** Begin **

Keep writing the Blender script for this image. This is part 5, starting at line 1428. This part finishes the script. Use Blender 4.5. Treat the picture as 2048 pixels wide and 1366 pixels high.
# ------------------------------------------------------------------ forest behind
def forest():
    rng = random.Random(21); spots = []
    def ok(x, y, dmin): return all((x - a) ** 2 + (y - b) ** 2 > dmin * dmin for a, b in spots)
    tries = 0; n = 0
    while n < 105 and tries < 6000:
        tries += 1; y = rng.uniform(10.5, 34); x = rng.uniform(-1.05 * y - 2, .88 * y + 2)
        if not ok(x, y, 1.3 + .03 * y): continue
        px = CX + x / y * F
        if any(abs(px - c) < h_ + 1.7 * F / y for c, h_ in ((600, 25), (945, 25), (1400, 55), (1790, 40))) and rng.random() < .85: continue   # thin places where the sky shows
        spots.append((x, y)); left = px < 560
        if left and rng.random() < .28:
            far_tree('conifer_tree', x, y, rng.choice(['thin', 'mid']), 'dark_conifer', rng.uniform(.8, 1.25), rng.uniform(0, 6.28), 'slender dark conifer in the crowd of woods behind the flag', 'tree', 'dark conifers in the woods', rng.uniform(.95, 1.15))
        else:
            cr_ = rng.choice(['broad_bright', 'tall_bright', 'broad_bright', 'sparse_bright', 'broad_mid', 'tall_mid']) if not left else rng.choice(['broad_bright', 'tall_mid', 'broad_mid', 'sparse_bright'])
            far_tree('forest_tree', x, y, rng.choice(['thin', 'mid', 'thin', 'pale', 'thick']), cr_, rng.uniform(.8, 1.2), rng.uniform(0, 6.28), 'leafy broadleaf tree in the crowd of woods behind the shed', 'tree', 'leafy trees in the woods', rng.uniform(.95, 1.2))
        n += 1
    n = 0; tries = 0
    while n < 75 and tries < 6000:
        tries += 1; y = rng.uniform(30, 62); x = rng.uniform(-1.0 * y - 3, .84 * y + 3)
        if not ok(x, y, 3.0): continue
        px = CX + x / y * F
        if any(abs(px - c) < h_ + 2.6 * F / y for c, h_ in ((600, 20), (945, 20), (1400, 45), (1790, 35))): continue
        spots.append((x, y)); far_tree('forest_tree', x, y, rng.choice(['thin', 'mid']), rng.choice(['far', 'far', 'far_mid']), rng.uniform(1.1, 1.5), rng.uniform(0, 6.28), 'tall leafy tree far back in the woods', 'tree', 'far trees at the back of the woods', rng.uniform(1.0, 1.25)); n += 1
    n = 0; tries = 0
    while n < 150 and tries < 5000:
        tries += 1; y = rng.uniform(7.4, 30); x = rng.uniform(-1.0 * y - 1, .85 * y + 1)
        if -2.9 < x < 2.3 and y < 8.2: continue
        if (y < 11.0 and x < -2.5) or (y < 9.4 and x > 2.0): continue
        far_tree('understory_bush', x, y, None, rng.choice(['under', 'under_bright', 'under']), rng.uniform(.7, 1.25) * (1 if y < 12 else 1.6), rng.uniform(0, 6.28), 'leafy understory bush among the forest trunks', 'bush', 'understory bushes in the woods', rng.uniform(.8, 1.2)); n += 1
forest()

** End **

▶ _Short task_
Please restate the whole listing word for word.

▶ _Solved exercise_
Keep writing the Blender script for this image. This is part 5, starting at line 1428. This part finishes the script. Use Blender 4.5. Treat the picture as 2048 pixels wide and 1366 pixels high.
# ------------------------------------------------------------------ forest behind
def forest():
    rng = random.Random(21); spots = []
    def ok(x, y, dmin): return all((x - a) ** 2 + (y - b) ** 2 > dmin * dmin for a, b in spots)
    tries = 0; n = 0
    while n < 105 and tries < 6000:
        tries += 1; y = rng.uniform(10.5, 34); x = rng.uniform(-1.05 * y - 2, .88 * y + 2)
        if not ok(x, y, 1.3 + .03 * y): continue
        px = CX + x / y * F
        if any(abs(px - c) < h_ + 1.7 * F / y for c, h_ in ((600, 25), (945, 25), (1400, 55), (1790, 40))) and rng.random() < .85: continue   # thin places where the sky shows
        spots.append((x, y)); left = px < 560
        if left and rng.random() < .28:
            far_tree('conifer_tree', x, y, rng.choice(['thin', 'mid']), 'dark_conifer', rng.uniform(.8, 1.25), rng.uniform(0, 6.28), 'slender dark conifer in the crowd of woods behind the flag', 'tree', 'dark conifers in the woods', rng.uniform(.95, 1.15))
        else:
            cr_ = rng.choice(['broad_bright', 'tall_bright', 'broad_bright', 'sparse_bright', 'broad_mid', 'tall_mid']) if not left else rng.choice(['broad_bright', 'tall_mid', 'broad_mid', 'sparse_bright'])
            far_tree('forest_tree', x, y, rng.choice(['thin', 'mid', 'thin', 'pale', 'thick']), cr_, rng.uniform(.8, 1.2), rng.uniform(0, 6.28), 'leafy broadleaf tree in the crowd of woods behind the shed', 'tree', 'leafy trees in the woods', rng.uniform(.95, 1.2))
        n += 1
    n = 0; tries = 0
    while n < 75 and tries < 6000:
        tries += 1; y = rng.uniform(30, 62); x = rng.uniform(-1.0 * y - 3, .84 * y + 3)
        if not ok(x, y, 3.0): continue
        px = CX + x / y * F
        if any(abs(px - c) < h_ + 2.6 * F / y for c, h_ in ((600, 20), (945, 20), (1400, 45), (1790, 35))): continue
        spots.append((x, y)); far_tree('forest_tree', x, y, rng.choice(['thin', 'mid']), rng.choice(['far', 'far', 'far_mid']), rng.uniform(1.1, 1.5), rng.uniform(0, 6.28), 'tall leafy tree far back in the woods', 'tree', 'far trees at the back of the woods', rng.uniform(1.0, 1.25)); n += 1
    n = 0; tries = 0
    while n < 150 and tries < 5000:
        tries += 1; y = rng.uniform(7.4, 30); x = rng.uniform(-1.0 * y - 1, .85 * y + 1)
        if -2.9 < x < 2.3 and y < 8.2: continue
        if (y < 11.0 and x < -2.5) or (y < 9.4 and x > 2.0): continue
        far_tree('understory_bush', x, y, None, rng.choice(['under', 'under_bright', 'under']), rng.uniform(.7, 1.25) * (1 if y < 12 else 1.6), rng.uniform(0, 6.28), 'leafy understory bush among the forest trunks', 'bush', 'understory bushes in the woods', rng.uniform(.8, 1.2)); n += 1
forest()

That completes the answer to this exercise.